_INFORMATION SUPPLIED_:
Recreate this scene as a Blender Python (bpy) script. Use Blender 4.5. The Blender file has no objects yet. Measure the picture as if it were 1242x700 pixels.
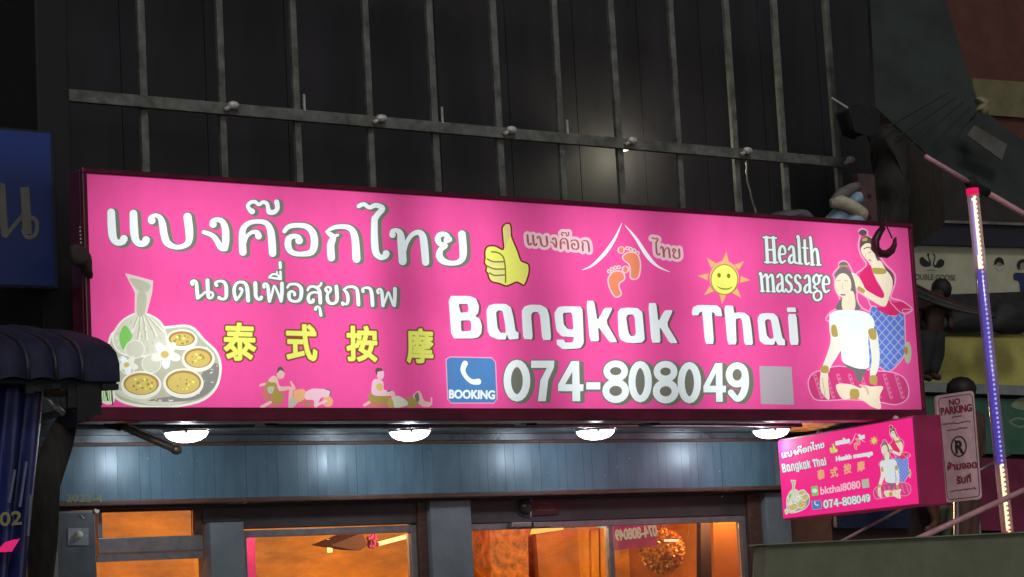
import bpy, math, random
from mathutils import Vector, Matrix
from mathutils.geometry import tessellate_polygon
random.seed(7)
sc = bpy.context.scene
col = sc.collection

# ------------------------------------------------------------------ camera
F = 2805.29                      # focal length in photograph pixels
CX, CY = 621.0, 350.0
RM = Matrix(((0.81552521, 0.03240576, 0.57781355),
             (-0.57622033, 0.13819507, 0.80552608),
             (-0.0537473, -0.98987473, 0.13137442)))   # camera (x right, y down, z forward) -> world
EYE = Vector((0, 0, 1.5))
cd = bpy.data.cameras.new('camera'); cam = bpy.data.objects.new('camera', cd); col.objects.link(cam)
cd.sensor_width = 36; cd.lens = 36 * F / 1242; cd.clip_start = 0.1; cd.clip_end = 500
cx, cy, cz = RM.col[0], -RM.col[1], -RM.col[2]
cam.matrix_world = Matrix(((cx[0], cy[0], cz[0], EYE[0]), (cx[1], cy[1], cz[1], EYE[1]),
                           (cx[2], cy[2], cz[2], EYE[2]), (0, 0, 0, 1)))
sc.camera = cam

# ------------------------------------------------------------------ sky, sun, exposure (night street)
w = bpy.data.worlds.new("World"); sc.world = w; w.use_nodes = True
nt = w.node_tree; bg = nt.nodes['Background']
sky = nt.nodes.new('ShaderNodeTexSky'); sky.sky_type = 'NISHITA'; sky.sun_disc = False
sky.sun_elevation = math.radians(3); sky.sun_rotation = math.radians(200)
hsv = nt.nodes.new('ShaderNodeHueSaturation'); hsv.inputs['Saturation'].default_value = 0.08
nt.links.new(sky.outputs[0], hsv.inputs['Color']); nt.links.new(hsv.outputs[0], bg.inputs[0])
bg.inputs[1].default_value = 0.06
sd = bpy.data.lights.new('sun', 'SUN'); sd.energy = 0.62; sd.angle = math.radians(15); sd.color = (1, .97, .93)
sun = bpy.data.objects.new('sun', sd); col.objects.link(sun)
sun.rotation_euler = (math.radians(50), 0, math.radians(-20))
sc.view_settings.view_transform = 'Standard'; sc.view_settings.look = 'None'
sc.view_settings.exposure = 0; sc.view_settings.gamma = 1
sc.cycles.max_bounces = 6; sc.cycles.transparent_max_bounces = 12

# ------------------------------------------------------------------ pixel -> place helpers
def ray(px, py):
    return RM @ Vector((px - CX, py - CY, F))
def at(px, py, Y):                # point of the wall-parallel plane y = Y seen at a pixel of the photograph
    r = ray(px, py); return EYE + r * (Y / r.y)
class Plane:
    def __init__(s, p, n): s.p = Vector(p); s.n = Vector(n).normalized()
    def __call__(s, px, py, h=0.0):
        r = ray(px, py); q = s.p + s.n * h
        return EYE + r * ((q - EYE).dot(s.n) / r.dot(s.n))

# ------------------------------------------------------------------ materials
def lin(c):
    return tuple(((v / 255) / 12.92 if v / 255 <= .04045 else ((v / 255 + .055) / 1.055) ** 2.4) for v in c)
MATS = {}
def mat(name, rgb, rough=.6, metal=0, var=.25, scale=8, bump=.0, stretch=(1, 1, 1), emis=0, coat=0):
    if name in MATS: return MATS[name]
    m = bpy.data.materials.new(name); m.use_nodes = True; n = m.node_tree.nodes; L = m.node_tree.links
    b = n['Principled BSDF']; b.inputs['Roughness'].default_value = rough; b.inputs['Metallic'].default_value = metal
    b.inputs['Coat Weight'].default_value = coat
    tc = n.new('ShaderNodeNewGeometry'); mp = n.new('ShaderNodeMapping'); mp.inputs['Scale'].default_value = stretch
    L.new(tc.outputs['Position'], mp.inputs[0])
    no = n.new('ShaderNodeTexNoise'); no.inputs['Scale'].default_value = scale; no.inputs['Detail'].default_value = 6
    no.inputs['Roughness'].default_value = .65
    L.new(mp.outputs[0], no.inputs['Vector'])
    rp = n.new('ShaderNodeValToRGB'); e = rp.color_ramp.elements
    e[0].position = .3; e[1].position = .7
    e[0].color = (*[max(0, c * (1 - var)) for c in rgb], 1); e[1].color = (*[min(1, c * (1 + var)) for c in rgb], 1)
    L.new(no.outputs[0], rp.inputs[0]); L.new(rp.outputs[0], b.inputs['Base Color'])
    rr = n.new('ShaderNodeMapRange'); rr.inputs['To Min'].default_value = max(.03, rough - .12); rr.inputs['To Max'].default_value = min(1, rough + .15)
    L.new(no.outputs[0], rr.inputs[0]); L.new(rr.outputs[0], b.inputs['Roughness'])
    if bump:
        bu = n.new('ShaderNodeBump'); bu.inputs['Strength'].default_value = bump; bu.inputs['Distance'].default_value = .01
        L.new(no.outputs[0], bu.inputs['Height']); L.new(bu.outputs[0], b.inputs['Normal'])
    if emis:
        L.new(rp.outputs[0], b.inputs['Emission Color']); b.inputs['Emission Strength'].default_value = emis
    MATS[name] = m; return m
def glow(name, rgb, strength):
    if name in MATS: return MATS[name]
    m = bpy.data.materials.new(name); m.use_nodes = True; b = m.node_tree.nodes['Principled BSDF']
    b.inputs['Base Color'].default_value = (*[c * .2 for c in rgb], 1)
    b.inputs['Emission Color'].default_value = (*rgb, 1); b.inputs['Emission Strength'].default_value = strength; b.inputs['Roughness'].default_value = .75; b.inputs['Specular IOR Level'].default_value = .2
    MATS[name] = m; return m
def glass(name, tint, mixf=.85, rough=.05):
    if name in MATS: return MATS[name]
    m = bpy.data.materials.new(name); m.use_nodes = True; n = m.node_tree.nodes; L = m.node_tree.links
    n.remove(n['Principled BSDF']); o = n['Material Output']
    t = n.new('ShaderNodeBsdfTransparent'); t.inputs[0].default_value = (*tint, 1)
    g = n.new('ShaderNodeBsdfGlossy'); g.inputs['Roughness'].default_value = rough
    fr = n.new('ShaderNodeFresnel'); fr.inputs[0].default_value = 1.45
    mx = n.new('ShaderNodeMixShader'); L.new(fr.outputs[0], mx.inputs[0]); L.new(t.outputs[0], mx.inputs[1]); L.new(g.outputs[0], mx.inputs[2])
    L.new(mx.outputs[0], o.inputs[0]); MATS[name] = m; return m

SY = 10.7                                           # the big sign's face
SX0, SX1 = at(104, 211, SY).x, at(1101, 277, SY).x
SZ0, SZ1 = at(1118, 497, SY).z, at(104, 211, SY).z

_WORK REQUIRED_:
Would you reproduce the lines above, from the very first through the line containing "sc.camera = cam", exactly and without the pictures?

_EXERCISE RESPONSE_:
Recreate this scene as a Blender Python (bpy) script. Use Blender 4.5. The Blender file has no objects yet. Measure the picture as if it were 1242x700 pixels.
import bpy, math, random
from mathutils import Vector, Matrix
from mathutils.geometry import tessellate_polygon
random.seed(7)
sc = bpy.context.scene
col = sc.collection

# ------------------------------------------------------------------ camera
F = 2805.29                      # focal length in photograph pixels
CX, CY = 621.0, 350.0
RM = Matrix(((0.81552521, 0.03240576, 0.57781355),
             (-0.57622033, 0.13819507, 0.80552608),
             (-0.0537473, -0.98987473, 0.13137442)))   # camera (x right, y down, z forward) -> world
EYE = Vector((0, 0, 1.5))
cd = bpy.data.cameras.new('camera'); cam = bpy.data.objects.new('camera', cd); col.objects.link(cam)
cd.sensor_width = 36; cd.lens = 36 * F / 1242; cd.clip_start = 0.1; cd.clip_end = 500
cx, cy, cz = RM.col[0], -RM.col[1], -RM.col[2]
cam.matrix_world = Matrix(((cx[0], cy[0], cz[0], EYE[0]), (cx[1], cy[1], cz[1], EYE[1]),
                           (cx[2], cy[2], cz[2], EYE[2]), (0, 0, 0, 1)))
sc.camera = cam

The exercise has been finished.